Request —
All lines in which the word "part" occurs are to be extracted.

Data lines —

━━━

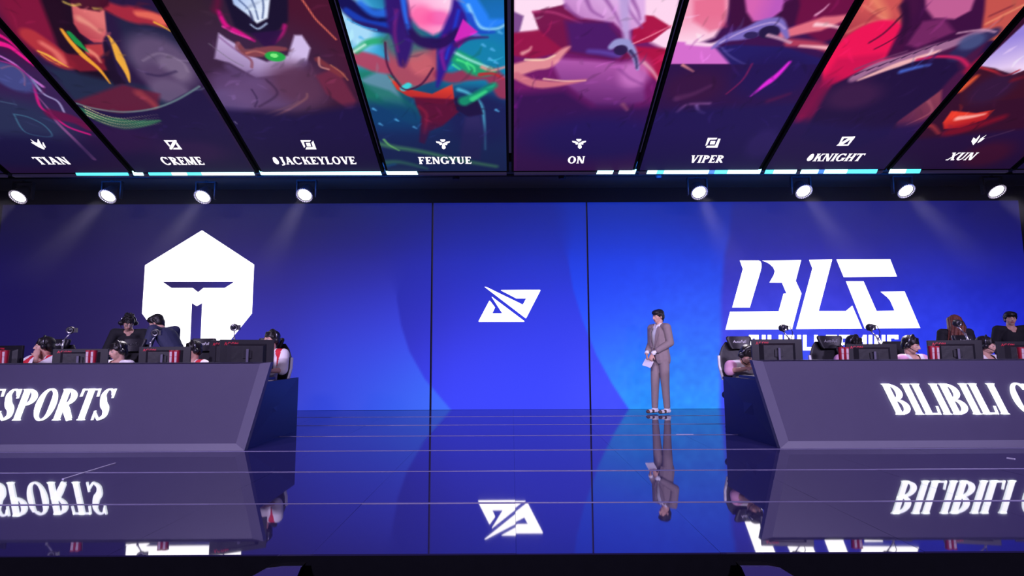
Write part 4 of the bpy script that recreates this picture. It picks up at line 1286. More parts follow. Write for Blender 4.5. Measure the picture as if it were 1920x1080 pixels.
def build_lamps():
    spots = [(34, 369), (202, 368), (380, 369), (571, 366), (1311, 361), (1507, 359), (1699, 358), (1869, 359)]
    names = ['lit round stage lamp at the left end of the row', 'lit round stage lamp second from the left end, above the dark wall corner', 'lit round stage lamp above the tip of the helmet logo', 'lit round stage lamp just right of the helmet logo, last before the gap',
             'lit round stage lamp first right of the middle gap, above the suited presenter', 'lit round stage lamp above the left part of the letter logo', 'lit round stage lamp above the right end of the letter logo', 'lit round stage lamp at the right end of the row']
    rot = LAMP_N.to_track_quat('Z', 'Y').to_matrix()
    proto = None
    pz = 3.99
    for (px, py), lb in zip(spots, names):
        p = atY(px, py, LAMP_Y)
        if proto is None:
            t = thing('stage_lamp', p, 0, lb, 'stage lamp', 'lit stage lamps in a row over the video wall')
            t_ = MB().lathe([(0.001, -0.25), (0.06, -0.25), (0.09, -0.2), (0.128, -0.02), (0.134, 0.012), (0.120, 0.012), (0.112, -0.02), (0.001, -0.02)], rot=rot, n=32)
            t_.build('housing', 'blackmetal', t, 'auto')
            MB().lathe([(0.106, -0.018), (0.106, -0.008), (0.06, -0.001), (0.001, 0.001), (0.001, -0.018)][::-1], rot=rot, n=32).build('lens', 'lamp', t, True)
            r_ = MB()
            for k in range(28):
                a = 2 * math.pi * k / 28
                q = rot @ Vector((0.127 * math.cos(a), 0.127 * math.sin(a), 0.012))
                r_.box(q, (0.018, 0.014, 0.008), rot @ Matrix.Rotation(a, 3, 'Z'))
            r_.build('rim', 'lampring', t)
            y_ = MB()
            for sx in (-1, 1):
                y_.box((sx * 0.16, 0.09, 0.12), (0.02, 0.06, 0.28))
            y_.box((0, 0.09, 0.27), (0.34, 0.07, 0.025))
            y_.cyl((0, 0.09, 0.27), (0, 0.09, 0.30), 0.03)
            y_.build('yoke', 'blackmetal', t)
            proto = t
        else:
            t = copy_tree(proto, p, 0, lb)
        spot_light(p + LAMP_N * 0.03, p + LAMP_N, 1000, 16, 0.10, (1.0, 0.9, 1.0), 0.7, 'stage_lamp_beam')
    for xa, xb in ((-7.4, -1.6), (1.4, 7.0)):   # added lights imitating the blue bloom of the bars on the ceiling
        l = bpy.data.lights.new('light_bar_glow', 'AREA')
        l.shape, l.size, l.size_y, l.energy, l.color = 'RECTANGLE', xb - xa, 0.06, 80, (0.02, 0.22, 1.0)
        o = bpy.data.objects.new('light_bar_glow', l)
        C.objects.link(o)
        o.location = ((xa + xb) / 2, 8.96, 3.83)
        o.rotation_euler = (R(115), 0, 0)
    mb = MB()
    mb.cyl((-9.5, LAMP_Y + 0.09, 3.985), (9.5, LAMP_Y + 0.09, 3.985), 0.025)
    o = mb.build('lighting_bar', 'blackmetal')
    tag(o, 'long black lighting bar carrying the lit lamps over the wall', 'lighting bar')
    # small unlit fixtures in the dark band
    first = None
    for px, py, lb in ((855, 350, 'small unlit dark fixture in the dark band, left of centre'), (1054, 346, 'small unlit dark fixture in the dark band, right of centre'), (1235, 341, 'small unlit dark fixture just left of the lamp above the presenter')):
        p = atY(px, py, 9.1)
        p.z = 3.92
        if first is None:
            t = thing('small_fixture', p, 0, lb, 'stage lamp', 'small unlit fixtures under the ceiling')
            MB().lathe([(0.001, -0.09), (0.05, -0.09), (0.06, -0.06), (0.05, 0.02), (0.03, 0.05), (0.001, 0.05)]).build('housing', 'blackmetal', t, 'auto')
            MB().cyl((0, 0, 0.04), (0, 0, 0.15), 0.012).build('stem', 'blackmetal', t)
            first = t
        else:
            copy_tree(first, p, 0, lb)


build_lamps()

# haze hanging over the stage, lit by the lamps
hz = bpy.data.materials.new('stage_haze')
hz.use_nodes = True
nt = hz.node_tree
nt.nodes.remove(nt.nodes['Principled BSDF'])
vs_ = nt.nodes.new('ShaderNodeVolumeScatter')
vs_.inputs['Color'].default_value = (0.9, 0.85, 1.0, 1)
vs_.inputs['Density'].default_value = 0.018
vs_.inputs['Anisotropy'].default_value = 0.2
tc_ = nt.nodes.new('ShaderNodeNewGeometry')
sp_ = nt.nodes.new('ShaderNodeSeparateXYZ')
mr_ = nt.nodes.new('ShaderNodeMapRange')
mr_.inputs['From Min'].default_value, mr_.inputs['From Max'].default_value = 1.85, 3.1
mr_.inputs['To Min'].default_value, mr_.inputs['To Max'].default_value = 0.0, 0.014
nt.links.new(tc_.outputs['Position'], sp_.inputs['Vector'])
nt.links.new(sp_.outputs['Z'], mr_.inputs['Value'])
nt.links.new(mr_.outputs['Result'], vs_.inputs['Density'])
nt.links.new(vs_.outputs['Volume'], nt.nodes['Material Output'].inputs['Volume'])
if HAZE:
    tag(MB().box((0, 8.8, 2.65), (18.4, 2.4, 1.7)).build('haze', hz), kind='stuff')

# ================================================================ desks
def build_desk(side, corners, text, tx, label):
    """side -1: left desk, +1: right desk. Built in world space from its measured corner, then hung on one Empty"""
    yf = 6.0
    ztop = 0.905
    xb, xt = corners           # bottom and top corner nearest the stage centre
    xo = side * 8.9            # far end, outside the frame
    t = thing('players_desk', (xb, yf, 0), 0, label, 'desk', 'long player desks with slanted ends')
    ox, oy = xb, yf

    def X(x):
        return x - ox
    inn = -side                # towards the stage centre
    # front panel, recessed; frame with sloping bevels
    fw_b, fw_s, fw_t = 0.068, 0.125, 0.014
    sl = (xt - xb) / ztop
    out = [(X(xb), 0.0), (X(xt), ztop), (X(xo), ztop), (X(xo), 0.0)]
    ixb = X(xb) - inn * fw_s + sl * fw_b
    ixt = X(xt) - inn * fw_s - sl * fw_t
    inner = [(ixb, fw_b), (ixt, ztop - fw_t), (X(xo) + inn * 0.05, ztop - fw_t), (X(xo) + inn * 0.05, fw_b)]
    dep = 0.035
    mb = MB()
    mb.add([(x, dep, z) for x, z in inner], [(0, 1, 2, 3) if side > 0 else (3, 2, 1, 0)])
    mb.build('front_panel', 'desk', t)
    fr = MB()
    vs = [(x, 0, z) for x, z in out] + [(x, dep, z) for x, z in inner] + [(x, 0.07, z) for x, z in out]
    fs = []
    for i in range(4):
        j = (i + 1) % 4
        fs += [(i, j, 4 + j, 4 + i), (i, 8 + i, 8 + j, j)]
    fs.append((8, 9, 10, 11))
    fr.add(vs, fs)
    fr.build('front_frame', 'deskframe', t)
    # raised lettering
    (x0, x1, zb, zt, shear) = tx
    lettering(text, (X(x0), dep, zb), (1, 0, 0), (0, 0, 1), x1 - x0, zt - zb, shear, 0.20, 0.05, 0.05, 'lettering', 'letter', t, 0.022, gap=0.06)
    # end panel, worktop, shelf behind the front panel, back legs
    zt_ = 0.70
    yb = {-1: 7.54, 1: 7.30}[side] - yf
    xe = {-1: -2.79, 1: 2.70}[side]
    mb = MB()
    n0 = X(xb) - inn * 0.03
    mb.add([(n0, 0.07, 0), (X(xe), yb, 0), (X(xe), yb, zt_ - 0.02), (X(xt) - inn * 0.20, 0.07, zt_ - 0.02), (n0 - inn * 0.03, 0.07, 0), (X(xe) - inn * 0.03, yb, 0), (X(xe) - inn * 0.03, yb, zt_ - 0.02), (X(xt) - inn * 0.23, 0.07, zt_ - 0.02)],
           [(0, 1, 2, 3), (7, 6, 5, 4), (0, 4, 5, 1), (1, 5, 6, 2), (2, 6, 7, 3), (3, 7, 4, 0)])
    mb.build('end_panel', 'deskside', t)
    mb = MB()
    lo, hi = sorted((X(xe) - inn * 0.04, X(xo)))
    mb.box(((lo + hi) / 2, 0.48, zt_ - 0.0), (hi - lo, 0.82, 0.03))
    mb.build('worktop', 'deskside', t)
    mb = MB()
    lo2, hi2 = sorted((X(xt) - inn * 0.35, X(xo)))
    mb.box(((lo2 + hi2) / 2, 0.17, 0.79), (hi2 - lo2, 0.19, 0.02))
    mb.box(((lo2 + hi2) / 2, 0.25, 0.75), (hi2 - lo2, 0.02, 0.07))
    mb.build('shelf', 'deskside', t)
    return t


def fx(px, py, Y=6.0):
    p = atY(px, py, Y)
    return p.x, p.z


lb_, lt_ = fx(458, 846)[0], fx(508, 680)[0]
rb_, rt_ = fx(1463, 839)[0], fx(1410, 672)[0]
# left: TOP ESPORTS ends at x=218; right: BILIBILI GAMING starts at x=1657
lx1 = fx(205, 789)[0]
zb, zt = fx(205, 788)[1], fx(218, 729)[1]
wE = fx(193, 789)[0] - fx(-20, 789)[0]
DESK_L = build_desk(-1, (lb_, lt_), 'TOP ESPORTS', (lx1 - 2.10, lx1 - 0.05, zb, zt, 0.30), 'long dark grey player desk on the left, white slanted lettering ending in SPORTS')
rx0 = fx(1683, 778)[0]
zb, zt = fx(1683, 778)[1], fx(1657, 720)[1]
DESK_R = build_desk(1, (rb_, rt_), 'BILIBILI GAMING', (rx0, rx0 + 2.62, zb, zt, -0.42), 'long dark grey player desk on the right, white lettering beginning BILIBILI')


# ================================================================ things on the desks
def cup(px, py_top, label, Y=6.16):
    p = atY(px, py_top, Y)
    z0 = 0.802
    h = p.z - z0
    t = thing('paper_cup_pack', (p.x, Y, z0), 0, label, 'paper cups', 'red and white paper cups along the desk tops')
    for sx in (-0.026, 0.026):
        MB().lathe([(0.001, 0), (0.022, 0), (0.031, h), (0.001, h)], c=(sx, 0, 0), n=20).build('cup', 'red', t, 'auto')
        m = MB()
        for k in range(2):   # pale figure printed on each cup
            for j in range(5):
                a0, a1 = R(-90 - 22 + j * 9), R(-90 - 22 + (j + 1) * 9)
                f = lambda a, z: (sx + (0.0225 + 0.009 * z / h + 0.0025) * math.cos(a), (0.0225 + 0.009 * z / h + 0.0025) * math.sin(a), z)
                zz0, zz1 = (0.42 * h, 0.72 * h) if k == 0 else (0.72 * h + 0.004, 0.96 * h)
                m.add([f(a0, zz0), f(a1, zz0), f(a1, zz1), f(a0, zz1)], [(0, 1, 2, 3)])
        m.build('print', 'greyprint', t)
        MB().lathe([(0.001, h), (0.033, h), (0.033, h + 0.006), (0.001, h + 0.008)], c=(sx, 0, 0), n=20).build('lid', 'red', t, 'auto')
    return t


cup(7, 658, 'pair of red and white paper cups at the left edge of the frame')
cup(172, 658, 'pair of red and white paper cups right of the chin-resting player')
cup(328, 658, 'pair of red and white paper cups below the man in navy suit')
cup(1581, 652, 'pair of red and white paper cups in front of the hidden player')
cup(1750, 650, 'pair of red and white paper cups right of the letter logo')
cup(1917, 652, 'pair of red and white paper cups at the right edge of the frame')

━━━

Solution to this task —
Write part 4 of the bpy script that recreates this picture. It picks up at line 1286. More parts follow. Write for Blender 4.5. Measure the picture as if it were 1920x1080 pixels.
             'lit round stage lamp first right of the middle gap, above the suited presenter', 'lit round stage lamp above the left part of the letter logo', 'lit round stage lamp above the right end of the letter logo', 'lit round stage lamp at the right end of the row']